== Supplied data ==
(begin)

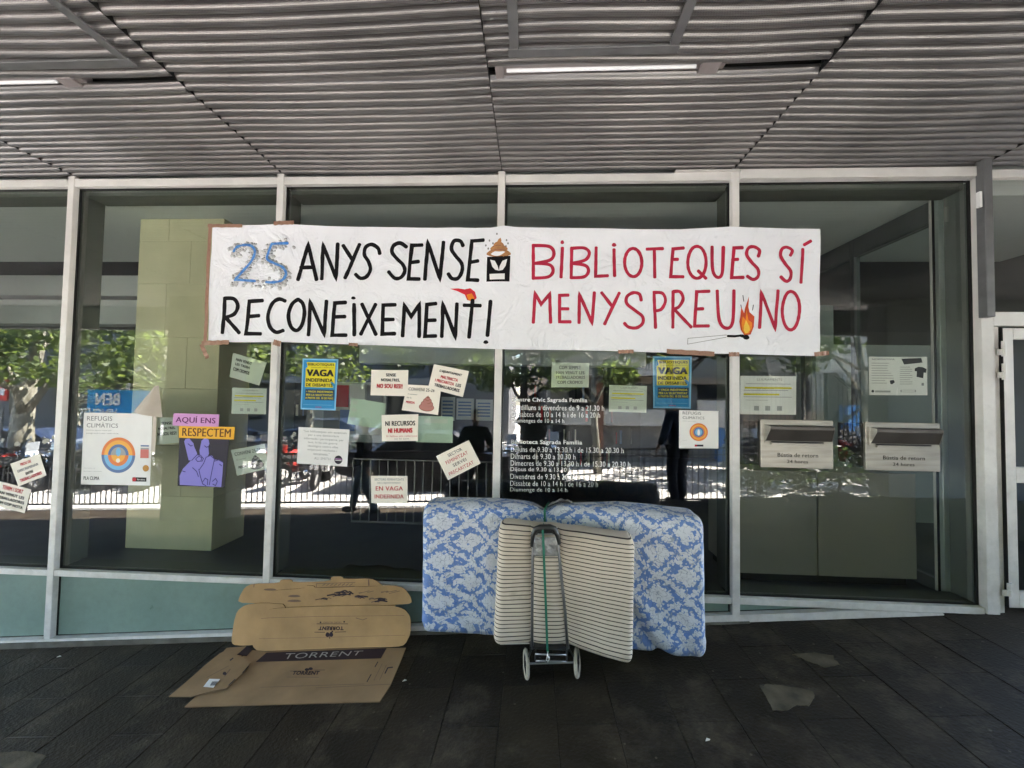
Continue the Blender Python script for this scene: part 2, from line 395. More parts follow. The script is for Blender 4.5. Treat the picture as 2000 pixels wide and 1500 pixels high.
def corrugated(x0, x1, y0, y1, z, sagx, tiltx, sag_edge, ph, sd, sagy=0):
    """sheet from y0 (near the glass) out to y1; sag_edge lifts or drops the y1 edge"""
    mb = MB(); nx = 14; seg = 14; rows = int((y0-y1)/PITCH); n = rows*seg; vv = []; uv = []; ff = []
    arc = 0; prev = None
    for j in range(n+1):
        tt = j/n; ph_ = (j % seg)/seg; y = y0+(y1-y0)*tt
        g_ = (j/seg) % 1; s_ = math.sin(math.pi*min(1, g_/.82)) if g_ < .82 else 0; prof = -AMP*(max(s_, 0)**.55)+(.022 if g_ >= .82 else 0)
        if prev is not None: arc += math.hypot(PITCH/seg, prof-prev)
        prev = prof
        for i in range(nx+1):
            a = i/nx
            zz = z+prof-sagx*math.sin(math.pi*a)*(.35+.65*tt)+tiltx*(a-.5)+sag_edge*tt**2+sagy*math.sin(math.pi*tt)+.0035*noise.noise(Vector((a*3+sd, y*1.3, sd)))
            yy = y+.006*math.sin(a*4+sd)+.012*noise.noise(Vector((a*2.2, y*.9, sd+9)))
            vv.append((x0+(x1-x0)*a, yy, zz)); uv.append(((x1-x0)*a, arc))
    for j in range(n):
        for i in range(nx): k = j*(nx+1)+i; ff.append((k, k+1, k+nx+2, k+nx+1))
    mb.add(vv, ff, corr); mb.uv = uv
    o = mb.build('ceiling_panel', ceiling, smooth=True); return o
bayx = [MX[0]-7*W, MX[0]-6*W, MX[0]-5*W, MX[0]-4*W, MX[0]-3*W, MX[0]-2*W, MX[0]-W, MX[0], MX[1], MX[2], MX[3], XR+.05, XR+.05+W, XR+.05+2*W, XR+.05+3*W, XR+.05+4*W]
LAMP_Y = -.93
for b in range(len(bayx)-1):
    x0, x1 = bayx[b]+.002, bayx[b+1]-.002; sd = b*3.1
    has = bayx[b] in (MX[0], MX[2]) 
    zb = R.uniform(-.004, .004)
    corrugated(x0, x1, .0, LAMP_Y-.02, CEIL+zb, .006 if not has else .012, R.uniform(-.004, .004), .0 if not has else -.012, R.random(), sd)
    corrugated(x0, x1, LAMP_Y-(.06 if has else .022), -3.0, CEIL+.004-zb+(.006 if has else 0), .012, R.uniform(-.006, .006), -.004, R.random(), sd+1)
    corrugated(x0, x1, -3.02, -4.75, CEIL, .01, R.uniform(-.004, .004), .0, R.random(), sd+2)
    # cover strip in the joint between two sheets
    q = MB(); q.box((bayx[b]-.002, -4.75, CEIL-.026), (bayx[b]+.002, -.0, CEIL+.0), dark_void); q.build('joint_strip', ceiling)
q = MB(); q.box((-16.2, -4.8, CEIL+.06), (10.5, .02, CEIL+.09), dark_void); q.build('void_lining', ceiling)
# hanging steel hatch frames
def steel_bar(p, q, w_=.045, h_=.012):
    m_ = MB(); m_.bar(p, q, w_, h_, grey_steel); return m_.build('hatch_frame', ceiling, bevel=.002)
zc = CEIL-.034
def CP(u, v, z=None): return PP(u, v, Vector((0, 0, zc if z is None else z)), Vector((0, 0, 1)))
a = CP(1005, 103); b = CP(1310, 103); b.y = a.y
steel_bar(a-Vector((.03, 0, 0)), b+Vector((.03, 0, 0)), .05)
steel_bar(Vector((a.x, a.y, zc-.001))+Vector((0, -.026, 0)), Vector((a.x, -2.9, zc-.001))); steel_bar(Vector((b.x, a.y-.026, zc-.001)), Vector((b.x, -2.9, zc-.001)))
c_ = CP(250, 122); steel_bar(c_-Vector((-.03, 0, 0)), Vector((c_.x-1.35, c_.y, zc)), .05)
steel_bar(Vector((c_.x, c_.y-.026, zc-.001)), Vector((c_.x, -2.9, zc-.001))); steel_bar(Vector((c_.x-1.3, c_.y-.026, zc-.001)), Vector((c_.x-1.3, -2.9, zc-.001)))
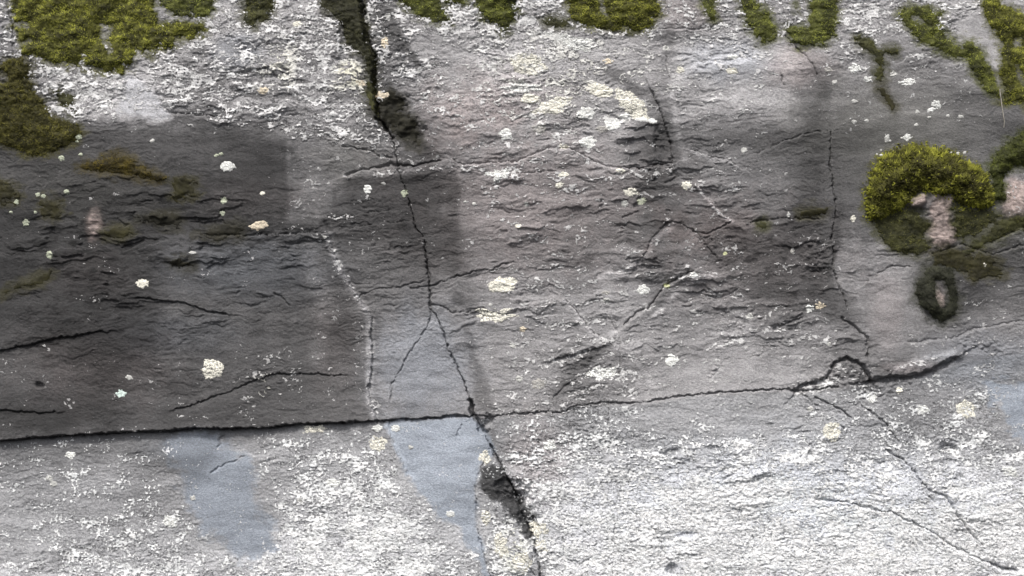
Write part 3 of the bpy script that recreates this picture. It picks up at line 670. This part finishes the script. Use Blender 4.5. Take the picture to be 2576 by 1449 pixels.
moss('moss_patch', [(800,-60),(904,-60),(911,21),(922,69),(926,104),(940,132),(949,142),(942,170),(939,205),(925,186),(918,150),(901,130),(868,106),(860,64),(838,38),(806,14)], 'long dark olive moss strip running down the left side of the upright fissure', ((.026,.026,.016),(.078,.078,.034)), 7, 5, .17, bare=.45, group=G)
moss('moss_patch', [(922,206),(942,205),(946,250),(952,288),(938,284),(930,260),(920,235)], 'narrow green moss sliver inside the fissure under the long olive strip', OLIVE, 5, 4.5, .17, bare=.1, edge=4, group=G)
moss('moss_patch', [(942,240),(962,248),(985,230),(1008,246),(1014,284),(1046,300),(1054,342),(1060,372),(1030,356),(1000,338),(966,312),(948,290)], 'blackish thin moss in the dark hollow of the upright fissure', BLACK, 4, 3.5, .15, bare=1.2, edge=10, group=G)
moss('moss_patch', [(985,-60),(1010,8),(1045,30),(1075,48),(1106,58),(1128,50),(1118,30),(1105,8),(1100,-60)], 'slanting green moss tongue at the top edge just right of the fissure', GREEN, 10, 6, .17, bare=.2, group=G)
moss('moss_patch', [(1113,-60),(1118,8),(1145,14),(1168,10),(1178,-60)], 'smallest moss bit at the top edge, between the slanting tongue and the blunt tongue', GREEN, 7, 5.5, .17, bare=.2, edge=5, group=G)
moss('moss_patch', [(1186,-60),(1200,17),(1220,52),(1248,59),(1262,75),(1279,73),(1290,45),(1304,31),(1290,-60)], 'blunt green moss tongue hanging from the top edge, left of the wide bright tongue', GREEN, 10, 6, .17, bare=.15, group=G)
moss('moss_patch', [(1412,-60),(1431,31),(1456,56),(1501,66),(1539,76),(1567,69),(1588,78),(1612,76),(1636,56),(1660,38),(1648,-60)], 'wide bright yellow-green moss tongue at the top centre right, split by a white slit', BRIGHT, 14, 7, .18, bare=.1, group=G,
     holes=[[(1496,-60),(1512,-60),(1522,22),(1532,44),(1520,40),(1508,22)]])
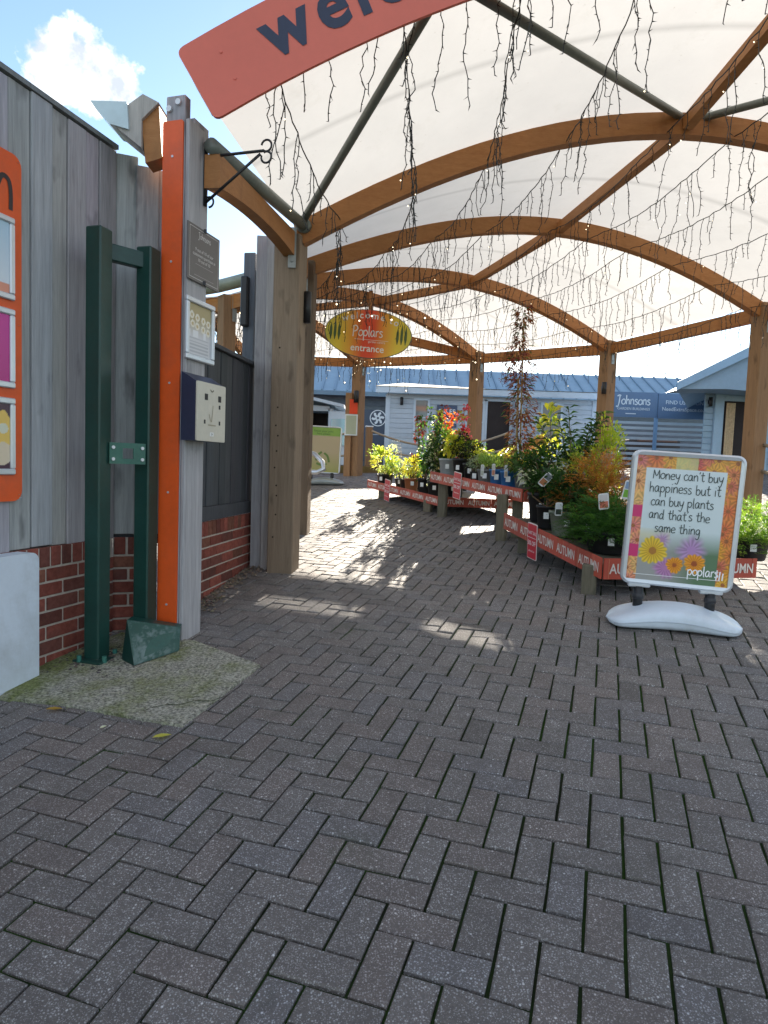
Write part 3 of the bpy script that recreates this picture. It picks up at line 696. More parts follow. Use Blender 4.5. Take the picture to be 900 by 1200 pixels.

(end)

== The task ==
Choose all lines containing the string "recreates" and copy them out.

== Task response ==
Write part 3 of the bpy script that recreates this picture. It picks up at line 670. This part finishes the script. Use Blender 4.5. Take the picture to be 2576 by 1449 pixels.
Write part 3 of the bpy script that recreates this picture. It picks up at line 696. More parts follow. Use Blender 4.5. Take the picture to be 900 by 1200 pixels.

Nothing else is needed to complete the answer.